For real though we should put some serious thought into what commanders are known by other commanders. And cultures. And things like that.
@Footman Are you overlooking the other CS's? I posted mine on the first page of the RP and don't want to be overlooked XD. I can post it again for your convenience.
@Footman Would a captain be enough or do I need an actual Champion? I wanted my Guild to be accepted so I was sure I wasn't wasting time at making a captain for a regiment I can't use. Thanks!
For real though we should put some serious thought into what commanders are known by other commanders. And cultures. And things like that.
The Moonsong Alliance Explained: What happens when two nations possessing the means to obliterate large swathes of the planet come toe to toe in a conflict of political, religious or economic interest?
There are only two outcomes of this age-old conundrum.
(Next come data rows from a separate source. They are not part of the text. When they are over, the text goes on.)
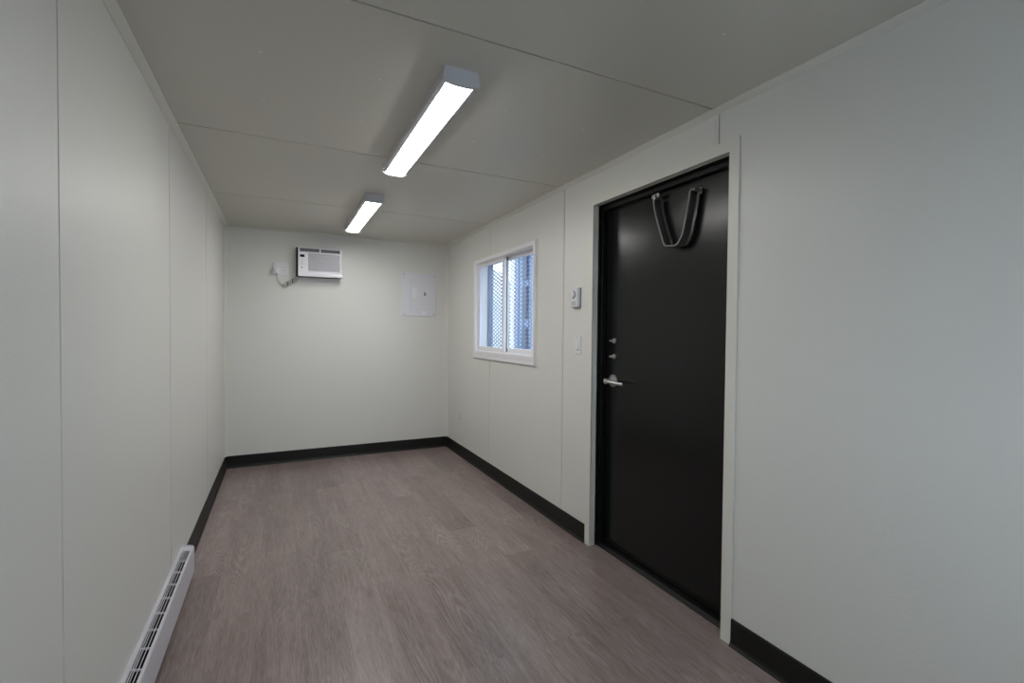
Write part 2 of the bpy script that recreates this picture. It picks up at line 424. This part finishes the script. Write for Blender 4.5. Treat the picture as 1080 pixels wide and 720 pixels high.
# ------------------------------------------------------------ ceiling lights
def lamp(yc, label):
    L_ = 1.135; a, b = yc-L_/2, yc+L_/2; xc = 1.052
    t = thing('ceiling_light', (xc, yc, H-.07), label, 'light', 'wraparound ceiling lights')
    c = MB(); c.prism([(xc-.060,H),(xc-.066,H-.036),(xc-.068,H-.044),(xc-.055,H-.050),(xc+.055,H-.050),(xc+.068,H-.044),(xc+.066,H-.036),(xc+.060,H)], 'y', a+.012, b-.012)
    c.build('housing', M['housing'], t)
    for (p, q) in ((a, a+.014), (b-.014, b)):
        c = MB(); c.prism([(xc-.064,H),(xc-.070,H-.036),(xc-.071,H-.048),(xc-.058,H-.056),(xc-.03,H-.061),(xc+.03,H-.061),(xc+.058,H-.056),(xc+.071,H-.048),(xc+.070,H-.036),(xc+.064,H)], 'y', p, q)
        c.build('end_cap', M['housing'], t)
    c = MB(); pr = [(xc-.051,H-.048)] + [(xc+.051*math.sin(s_*math.pi/2), H-.050-.011*math.cos(s_*math.pi/2)**.8) for s_ in [k/6 for k in range(-5,6)]] + [(xc+.051,H-.048)]
    c.prism(pr, 'y', a+.0145, b-.0145); c.build('diffuser', M['lens'], t)
    c = MB(); c.box(xc-.076, xc-.068, b-.06, b-.03, H-.048, H-.036, .002); c.build('clip', M['housing'], t)
    return t
lamp(2.215, 'lit white strip light in mid ceiling, the nearer and larger looking of the two')
lamp(3.985, 'lit white strip light close to the far wall, the farther of the two')

# ------------------------------------------------------------ window air conditioner in the far wall
ac = thing('air_conditioner', (.806, D, 1.80), 'small white window air conditioner set through the far wall', 'air conditioner')
c = MB(); c.box(.596, 1.004, D-.045, D, 1.802, 2.086, .002); c.build('dark_surround', M['dark'], ac)  # dark box behind the bezel, showing past its left edge
ax0, ax1, az0, az1 = .612, 1.003, 1.806, 2.078; F = D-.115
c = MB()                                                                      # bezel as a frame with openings
gx0, gx1, gz0, gz1 = ax0+.088, ax1-.014, az0+.050, az0+.222
c.box(ax0, ax1, F+.030, D-.001, az0+.004, az1, .004)
c.box(ax0, gx0, F, F+.032, az0, gz1, .004); c.box(gx1, ax1, F, F+.032, az0, gz1, .004)
c.box(gx0-.003, gx1+.003, F, F+.032, az0, gz0, .004); c.box(ax0, ax1, F, F+.032, gz1, gz1+.010, .002)
c.box(ax0, ax1, F, F+.032, az1-.006, az1, .002); c.box(ax0, ax0+.014, F, F+.032, gz1, az1, .002); c.box(ax1-.014, ax1, F, F+.032, gz1, az1, .002)
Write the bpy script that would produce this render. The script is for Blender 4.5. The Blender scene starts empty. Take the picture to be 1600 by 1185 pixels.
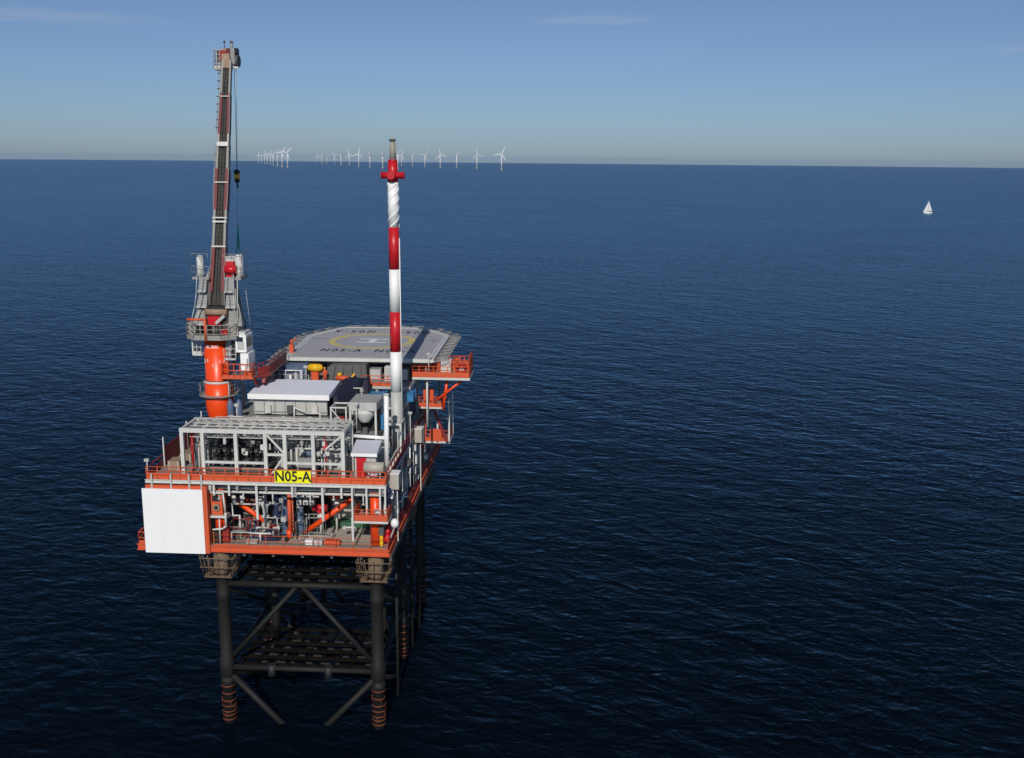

Mutual annihilation, or a reluctant peace.
The Moonsong Alliance was birthed from the latter scenario, between a group of warring nations many centuries ago. None had the power to both destroy their enemies and yet guarantee their own survival in a cauldron of war and death that had all but exhausted both their peoples and their resources over the span of decades.
Realising that they could not move forwards with continued hostilities, this group of nations instead formed an Alliance - creating a shallow peace in exchange for the liberty of conquest in areas that were not contested by conflicting interests.
This should have paved the way for mighty empires to arise, but it was not so. In their bid to expand their borders, the founding nations of the Moonsong Alliance raced each other to acquire land and influence. Rather than conquer smaller countries and isolated city states, they sought to bring them into their own respective blocs. A way of officiating this process, was allowing these vassal states into the Alliance.
At first, the founding members of the Moonsong Alliance and their political blocs ballooned. Large swathes of land came under their respective influences, and soon, over a third of the world carried the same banner - if only in name. However, it did not take long for these blocs to break down, as minor nations sought their own independence. Revolutions erupted across the land, thus fracturing what power the founding members held over all those that had once paid homage to them.
Fast forward five hundred years, and several thousand rewritings of the Moonsong Treaty, and the Alliance is now a loosely aligned patchwork quilt of over a hundred nations, all bound by the same flag, but little else. Petty skirmishes and minor wars are a common daily event, and any attempt at creating a central authority has proved a fruitless endeavour. Instead, the Alliance has so far maintained itself by a method of self-policing.
A country invades a neighbour; that neighbour's sponsors and allies rush to its aid, as do those who hold sway with the aggressor. Before long, nations from across the globe are dispatching soldiers to fight on the newest battlefield, until things come to a head and all parties realise that the only way forwards is mutual destruction. What usually follows is a slow de-escalation of violence, lengthy negotiations, reparations, and then the world goes on.
Several times the Alliance has come to the brink, where the greatest warriors and wizards of the land threaten to undo each other in an hour of senseless and wide reaching destruction - yet always reason has prevailed, and both sides back down after realising the futility of their struggle.
But this can't last forever; in fact, it wont last forever. Gargth's rise to power in Everstrine is perhaps the first time the Alliance has mustered its forces for reasons other than keeping the peace; this time, the soldiers of Moonsong fight to stop a great catastrophe from casting a shadow over the world.
I suppose that now most people have finished, or stated their intentions for their sheets, I can start working on mine.